Esta corrente, da qual é considerado um dos principais expoentes com "Cem anos de solidão" à frente, reflete as maravilhas que García Márquez assimilou desde seu nascimento, em 6 de março de 1927 em Aracataca, uma cidade do Caribe colombiano que alguma vez definiu como a "semente" da fictícia "Macondo".
As cenas dos Buendía naquela "Macondo" produtora de bananas tinham muito a ver com sua numerosa família do norte da Colômbia, da mesma maneira que o mundo mágico emanava das superstições de sua avó, e a radiografia histórica das guerras entre conservadores e liberais, das batalhas de seu avô coronel.
"Quis deixar constância poética do mundo da minha infância, que transcorreu em uma casa grande, muito triste, com uma irmã que comia terra e uma avó que adivinhava o porvir, e vários parentes de nomes iguais que nunca fizeram muita distinção entre a felicidade e a demência", explicou o Nobel.
Se algo marcou sua obra foi o afã de comprovar dados, de oferecer todo o contexto de um momento histórico e a arte de contar as coisas que ele resumiu no mantra: "o jornalismo é a melhor profissão do mundo".
García Márquez deixou a Colômbia em 1940 para estudar, com uma bolsa de estudos, no Liceu Nacional de Zipaquirá, uma cidade próxima a Bogotá onde conheceu o frio, a instrospecção e seu talento para a escrita, temporariamente frustrado pelo empenho de seu pai para que ele estudasse Direito.
No entanto, em setembro de 1947, publicou seu primeiro conto, "A terceira resignação", no jornal "El Espectador", e começou a forjar seu papel como promessa literária em Bogotá até que o assassinato do líder Jorge Eliécer Gaitán e os conseguintes distúrbios do "Bogotazo" o obrigaram a voltar para o litoral, em 1948.
Lá, se vinculou ao Grupo de Barranquilla, onde com intelectuais se aproximou dos clássicos russos, americanos e ingleses e aperfeiçoou seu estilo direto, já como colunista do "El Universal" de Cartagena, do "El Arauto" de Barranquilla e como crítico de cinema e repórter do "El Espectador".

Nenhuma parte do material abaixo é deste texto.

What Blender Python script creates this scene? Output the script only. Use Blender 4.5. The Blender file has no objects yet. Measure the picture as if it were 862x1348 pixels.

A publicação de "La hojarasca" e sobretudo da reportagem por entregas "Relato de um náufrago" lhe valeu a censura do regime do último ditador da Colômbia, o general Gustavo Rojas Pinilla, o que marcou o início de sua carreira como correspondente pela Europa, a União Soviética, os Estados Unidos e a Venezuela.
"O filho do telegrafista", como se apresentava, fugiu sempre de se identificar como um intelectual de seu tempo, mas o foi, pois cultivou seu amor pela pintura e a música, fundou instituições como a Fundação Novo Jornalismo Ibero-americano (FNPI) e uma escola de cinema em Cuba.
Além disso, em sua etapa europeia, já tinha começado a se aproximar de célebres escritores como o colombiano Plinio Apuleyo Mendoza e Mario Vargas Llosa, amigo próximo em Paris e de quem se afastou em 1976 quando o Nobel peruano lhe deu um soco no rosto em público por um episódio sobre o qual ambos guardaram secredo.
Em 1959, conheceu em Havana o triunfal líder da revolução cubana, Fidel Castro, momento no qual começou uma polêmica amizade que, segundo García Márquez, se baseava em paixões como a literatura e a gastronomia.
Como afirma seu biógrafo britânico Gerald Martin, Gabo tinha uma "enorme fascinação pelo poder" que o levou a ser amigo, entre outros, do espanhol Felipe González e do americano Bill Clinton, que há alguns anos lhe visitou em sua casa em Cartagena de Indias.
No começo dos anos 60, tinha se casado com Mercedes Barcha e tido seus dois filhos, Rodrigo e Gonzalo, com quem se mudou para o México. Lá, escreveu roteiros, assim como os romances "O coronel não tem quem lhe escreva", "A má hora" e o livro de relatos "Os funerais da Mamãe Grande".
Em 1967, chegou "Cem anos de solidão", obra com a qual esgotou estoques em livrarias e se consolidou como o pai de um estilo poliédrico, de uma rica prosa e de descrições detalhistas ao extremo.
Consolidado após esta obra que o poeta chileno Pablo Neruda qualificou como "o melhor romance escrito em castelhano desde "Dom Quixote", se seguiram quatro outros livros, três volumes de contos e dois relatos entre Barcelona, Cidade do México, Havana e Cartagena.
Em 1982, recebeu em Estocolmo o Prêmio Nobel de Literatura. A Academia explicou que o colombiano merecia o prêmio porque "seus romances e histórias curtas reúnem a fantasia e a realidade que combinam em um tranquilo mundo de imaginação rica, refletindo a vida e os conflitos de um continente".
Seu compromisso com as causas latino-americanas nunca minguou: participou como mediador nas tentativas frustradas de paz com as guerrilhas na Colômbia de 1985 e 1998-2002, rejeitou publicamente o bloqueio americano contra Cuba e assinou a "Proclama do Panamá" pela independência de Porto Rico.
Em 1999, lhe foi detectado um câncer linfático que superou escrevendo suas memórias "Viver para Contar" (2002), para se afastar dos holofotes da mídia e reaparecer nos dias de seu aniversário, sempre sorridente e tentando dissimular as lacunas da memória.
"A vida não é a que alguém viveu, mas a que alguém lembra e como a lembra para contá-la", afirmou certa vez. Menos mal, está documentada.